China is still growing at a pace most other countries can't even dream of – an IMF-projected 7.6 per cent this year and 7.3 per cent in 2014. But even the most bullish of China watchers must realize by now that their favourite emerging economy is not up to the task of revitalizing flagging global growth. In fact, at current estimates, this amounts to the Chinese version of a slowdown, signalling weaker demand for energy and other resources, as well as the machinery and equipment imports that had helped buoy the German economy for so long. Chinese officials acknowledge that if growth falls below 7.2 per cent, the government won't be able to meet its job creation target. So count on that not happening.

As for the handful of smaller emerging or frontier darlings – the current list includes Chile, Vietnam, parts of sub-Saharan Africa and Qatar and other small Persian Gulf states – their economies are simply too small to lead a global revival. And none of them has anything close to the capacity to absorb a flood of hot foreign money without blowing the place up.

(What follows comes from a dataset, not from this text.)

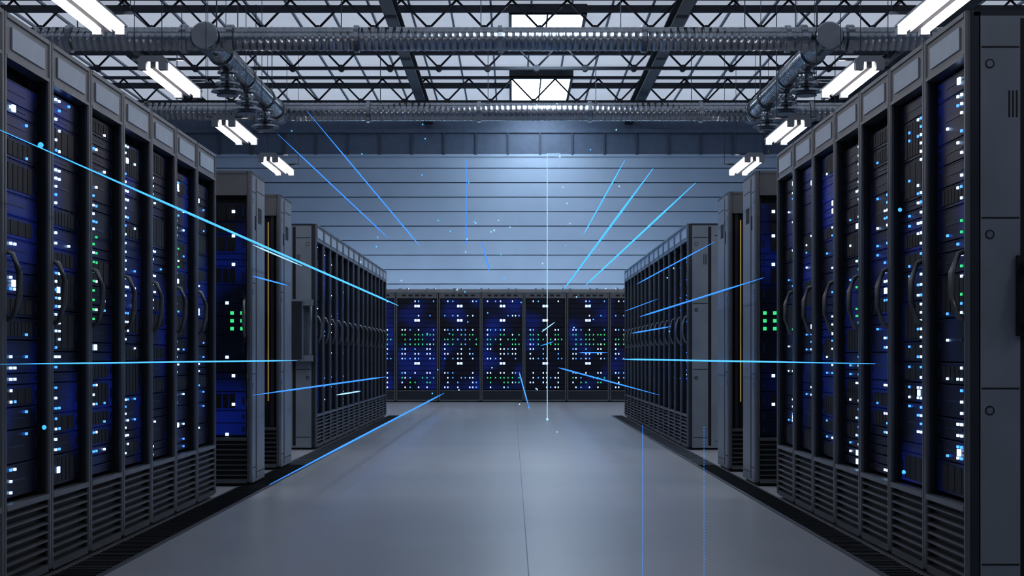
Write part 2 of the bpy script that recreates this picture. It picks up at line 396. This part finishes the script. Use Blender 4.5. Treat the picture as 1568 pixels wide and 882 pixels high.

The IMF pegs growth for all emerging markets combined at 5.1 per cent in 2014, up from 4.5 per cent this year. But private analysts are less bullish, because of weaker export markets and softer commodities.

"The emerging markets 'story' has once again been exposed as a pyramid of piffle," Albert Edwards, Société Générale's perma-bearish strategist, said in one of his typically blunt assessments in August.

These are trying times for international investors searching for islands of growth and stability in a roiling sea.